19th Century Development

New concentrations of people occurred which came to be villages and towns and neighborhoods within the township boundaries. Among the earliest identifiable locals was Finneytown (never to become an incorporated village),  settled by E.W. Finney and a party of family and friends in 1800. The intersection of “The road to Winton’s Plantation” and the “Cleves to North Bend” road became a site of a “New Light” church, a black smith shop, a general store and tavern where the owner would give you a drink if you bought a box of  matches from him. Needless to say, the homes in the area were well stocked with kitchen matches for years to come. The early settlement at White’s Station grew to become Springfield and was incorporated in 1806. Its name was changed by the Post Office department to Springdale. Located on the military road to Hamilton and west Compton Road another community grew and also experienced a name change thanks to the Post Office department. Originally known as Mt. Pleasant its name was changed to Mt. Healthy. The town was platted in 1817. A short distance north of Mt. Pleasant a community developed as a way station on the Hamilton road and developed numerous businesses related to the heavy wagon traffic. This was New Burlington. First settled in 1816, during the Civil War John Morgan and his raiders were seen in Harrison and people rushed to hide the women in the woods and the horses in the houses. Lockland split away from the township in 1829 and gained significance during the canal building era. Glendale was laid out in 1807 but was not incorporated until 1851. Glendale was noted for the establishment of the Glendale Female Institute which closed its doors in 1880. Noteworthy also was the design of streets in the village of which almost all employ multiple curves. The community served as a bedroom community for business men of large downtown Cincinnati businesses. The railroad and telephone played significant roles in its development.  In 1870 Wyoming secured corporation rights. It derived its name with a similar wide valley location in Pennsylvania. The name came from the Iroquois meaning, “beautiful valley.”  Hartwell gained incorporation in 1877. The population of Springfield Township in 1870 was (less the populations of the several incorporated areas) 6,584. By 1880 it had increased to 7,975.


Following World War II

The next several decades found Springfield Township satisfactorily passing the years concentrating on agriculture and related services.  Things remained as they had been until the end of World War II. With the changes in industry, transportation, communication, the G.I. Bill, Federal Home Loan Administration and a sense of optimism Springfield Township entered its “modern age.” New communities sprang up and farm land disappeared under concrete and crab grass. Hollydale appeared in 1949. Valleydale was platted a bit earlier in 1930. Suddenly you needed a map to find your way around the rapidly changing township as developers rushed to provide housing for the returning vets. Shopping centers began to appear and life became more connected to the automobile. The federal government stepped in and built Winton Lake to assist in controlling floods on the Millcreek and Ohio rivers. Around Winton Lake one of the nations 3 “greenbelt” communities was developed as Greenhills. With all the growth, the demand for governmental services increased as rapidly. Schools were built at an astonishing rate. With all the kids in the young families, it seemed impossible to build classrooms fast enough. In Finneytown for example, between 1948 and 1958 there was a 368% increase in the school age population. The residents were presented with 9 tax levies and bond issues. Only one failed. The voters indicated the millage was too low and when the school board raised the amount, it passed with a 75% approval.
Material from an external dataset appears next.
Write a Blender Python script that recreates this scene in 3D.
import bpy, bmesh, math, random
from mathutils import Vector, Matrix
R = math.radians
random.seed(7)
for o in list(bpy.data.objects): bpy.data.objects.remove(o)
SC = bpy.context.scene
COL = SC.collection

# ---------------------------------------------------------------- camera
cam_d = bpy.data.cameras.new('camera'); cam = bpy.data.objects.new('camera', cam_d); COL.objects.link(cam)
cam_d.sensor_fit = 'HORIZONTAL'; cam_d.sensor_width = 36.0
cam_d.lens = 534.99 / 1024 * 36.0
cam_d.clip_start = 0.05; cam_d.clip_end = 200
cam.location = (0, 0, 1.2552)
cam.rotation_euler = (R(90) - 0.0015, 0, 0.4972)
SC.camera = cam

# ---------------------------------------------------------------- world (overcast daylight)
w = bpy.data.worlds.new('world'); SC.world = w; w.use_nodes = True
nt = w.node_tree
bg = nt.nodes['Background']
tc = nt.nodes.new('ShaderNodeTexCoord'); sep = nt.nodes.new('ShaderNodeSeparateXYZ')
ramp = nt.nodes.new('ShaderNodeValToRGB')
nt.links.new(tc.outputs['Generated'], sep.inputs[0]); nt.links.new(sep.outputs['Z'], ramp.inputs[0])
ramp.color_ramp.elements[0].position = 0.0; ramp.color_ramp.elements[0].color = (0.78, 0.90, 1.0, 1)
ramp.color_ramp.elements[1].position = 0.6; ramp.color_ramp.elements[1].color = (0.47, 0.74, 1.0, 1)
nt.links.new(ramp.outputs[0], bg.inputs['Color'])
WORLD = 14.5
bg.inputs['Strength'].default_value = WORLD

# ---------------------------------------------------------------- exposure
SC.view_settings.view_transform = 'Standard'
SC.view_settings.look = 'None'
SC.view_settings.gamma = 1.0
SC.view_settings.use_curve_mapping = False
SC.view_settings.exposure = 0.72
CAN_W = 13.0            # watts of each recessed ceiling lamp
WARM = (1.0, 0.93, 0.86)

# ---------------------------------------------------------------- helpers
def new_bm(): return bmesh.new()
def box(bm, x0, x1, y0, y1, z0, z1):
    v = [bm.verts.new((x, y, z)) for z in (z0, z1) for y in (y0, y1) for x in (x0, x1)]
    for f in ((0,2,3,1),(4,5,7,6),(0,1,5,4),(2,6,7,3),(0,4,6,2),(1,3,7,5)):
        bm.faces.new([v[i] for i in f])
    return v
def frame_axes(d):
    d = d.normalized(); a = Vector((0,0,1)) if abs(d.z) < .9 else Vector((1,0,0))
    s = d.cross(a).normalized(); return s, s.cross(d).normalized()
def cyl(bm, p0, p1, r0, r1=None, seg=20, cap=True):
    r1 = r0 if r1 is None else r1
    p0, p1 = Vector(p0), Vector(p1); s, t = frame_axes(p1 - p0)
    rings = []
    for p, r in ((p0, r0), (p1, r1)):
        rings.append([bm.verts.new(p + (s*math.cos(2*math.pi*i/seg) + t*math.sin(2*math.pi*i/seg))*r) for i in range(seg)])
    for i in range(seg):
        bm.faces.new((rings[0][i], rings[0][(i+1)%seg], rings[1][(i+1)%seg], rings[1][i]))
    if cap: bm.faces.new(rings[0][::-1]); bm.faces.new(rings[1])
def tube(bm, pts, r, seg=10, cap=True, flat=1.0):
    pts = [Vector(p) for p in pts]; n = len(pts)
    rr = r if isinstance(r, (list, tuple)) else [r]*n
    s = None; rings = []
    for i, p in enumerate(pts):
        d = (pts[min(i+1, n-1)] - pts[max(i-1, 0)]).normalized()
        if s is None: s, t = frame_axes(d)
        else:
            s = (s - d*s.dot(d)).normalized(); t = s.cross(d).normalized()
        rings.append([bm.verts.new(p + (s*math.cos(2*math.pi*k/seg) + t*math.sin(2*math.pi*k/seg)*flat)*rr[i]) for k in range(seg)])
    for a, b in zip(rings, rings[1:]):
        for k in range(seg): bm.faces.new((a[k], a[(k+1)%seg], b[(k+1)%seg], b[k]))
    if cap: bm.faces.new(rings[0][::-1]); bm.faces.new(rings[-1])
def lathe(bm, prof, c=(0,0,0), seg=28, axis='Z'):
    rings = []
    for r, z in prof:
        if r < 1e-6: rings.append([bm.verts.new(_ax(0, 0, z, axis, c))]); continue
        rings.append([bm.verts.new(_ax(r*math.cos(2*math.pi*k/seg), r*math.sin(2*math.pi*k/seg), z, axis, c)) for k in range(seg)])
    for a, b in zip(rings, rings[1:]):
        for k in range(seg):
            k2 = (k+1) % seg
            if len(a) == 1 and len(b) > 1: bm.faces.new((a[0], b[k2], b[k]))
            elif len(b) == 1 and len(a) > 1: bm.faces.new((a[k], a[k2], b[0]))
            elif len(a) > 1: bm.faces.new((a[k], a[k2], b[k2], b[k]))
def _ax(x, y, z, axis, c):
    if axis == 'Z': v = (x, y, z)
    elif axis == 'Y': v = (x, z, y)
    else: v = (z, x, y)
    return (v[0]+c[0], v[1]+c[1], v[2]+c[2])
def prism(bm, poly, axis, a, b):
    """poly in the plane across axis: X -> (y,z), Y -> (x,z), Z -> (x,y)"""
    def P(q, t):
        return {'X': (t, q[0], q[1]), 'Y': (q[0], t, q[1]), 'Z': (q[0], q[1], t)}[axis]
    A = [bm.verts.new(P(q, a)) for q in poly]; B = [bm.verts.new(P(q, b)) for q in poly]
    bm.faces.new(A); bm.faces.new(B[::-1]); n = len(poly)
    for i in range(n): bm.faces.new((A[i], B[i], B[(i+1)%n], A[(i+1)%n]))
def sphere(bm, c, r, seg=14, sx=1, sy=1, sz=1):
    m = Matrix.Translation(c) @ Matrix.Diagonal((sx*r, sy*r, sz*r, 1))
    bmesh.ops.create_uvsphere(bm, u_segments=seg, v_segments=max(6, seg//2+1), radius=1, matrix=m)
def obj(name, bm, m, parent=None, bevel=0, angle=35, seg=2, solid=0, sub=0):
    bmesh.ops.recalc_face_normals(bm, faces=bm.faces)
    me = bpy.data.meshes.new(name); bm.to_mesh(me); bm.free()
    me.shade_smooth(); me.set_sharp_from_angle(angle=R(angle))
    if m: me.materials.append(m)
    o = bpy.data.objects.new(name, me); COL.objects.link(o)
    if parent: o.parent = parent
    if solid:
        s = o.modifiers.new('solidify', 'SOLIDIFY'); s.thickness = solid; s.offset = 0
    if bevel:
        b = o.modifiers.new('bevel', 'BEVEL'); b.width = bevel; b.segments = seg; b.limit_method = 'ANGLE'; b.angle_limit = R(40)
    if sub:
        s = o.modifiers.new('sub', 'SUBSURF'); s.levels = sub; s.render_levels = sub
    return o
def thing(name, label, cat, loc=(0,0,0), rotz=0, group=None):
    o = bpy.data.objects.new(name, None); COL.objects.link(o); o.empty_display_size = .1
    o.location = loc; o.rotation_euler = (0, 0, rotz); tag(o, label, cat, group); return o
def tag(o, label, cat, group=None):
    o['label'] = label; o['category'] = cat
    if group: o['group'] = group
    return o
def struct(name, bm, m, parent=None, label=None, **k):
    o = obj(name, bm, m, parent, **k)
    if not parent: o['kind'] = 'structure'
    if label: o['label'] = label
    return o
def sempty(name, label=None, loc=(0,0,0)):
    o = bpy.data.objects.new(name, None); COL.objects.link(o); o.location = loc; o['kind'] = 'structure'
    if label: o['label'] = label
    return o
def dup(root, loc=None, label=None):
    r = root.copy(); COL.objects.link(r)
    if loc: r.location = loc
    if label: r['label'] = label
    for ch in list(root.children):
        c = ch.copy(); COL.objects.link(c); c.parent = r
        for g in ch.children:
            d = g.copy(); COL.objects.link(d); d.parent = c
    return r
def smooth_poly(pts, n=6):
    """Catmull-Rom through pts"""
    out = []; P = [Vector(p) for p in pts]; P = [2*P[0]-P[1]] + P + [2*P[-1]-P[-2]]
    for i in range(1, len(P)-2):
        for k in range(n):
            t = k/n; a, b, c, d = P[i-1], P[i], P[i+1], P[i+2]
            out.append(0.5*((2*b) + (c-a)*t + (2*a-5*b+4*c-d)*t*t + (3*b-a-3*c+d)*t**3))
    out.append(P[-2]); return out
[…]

Fire protection and police services faced increased demands. The Northern Hills Volunteer Fire Department was organized in 1942 in Parkview Heights on North Bend Rd. in Finneytown. It was a volunteer organization of some 25 men who raised  money for pumper trucks and such through carnivals and other local fundraisers. The few possessions of the department were stored in Haskin’s Garage on North Bend Rd. Co-operation with the township began in 1946 as the trustees agreed to purchase a lot on the north east corner of Winton and Galbraith for $1250 for a fire house and also a 500 gallon pumper. Lack of funds prevented the firehouse from being constructed as originally designed and its location so far from the homes of the original firefighters caused the force to expand by 3 men living near the new location. The department grew in number and organization and by 1948 the term “Volunteer” was dropped from the name. Alarm bells and roof mounted sirens were used to summon the volunteers throughout the 40s and 50s. A used ambulance was added in 1956 to be used by the life squad, and in 1959, a new firehouse was built near the township hall on the north west side of the Winton and Galbraith intersection adjacent to the west bound entrance to Cross County Highway.  The distribution of population pushed the more isolated parts of the township to develop their own fire departments.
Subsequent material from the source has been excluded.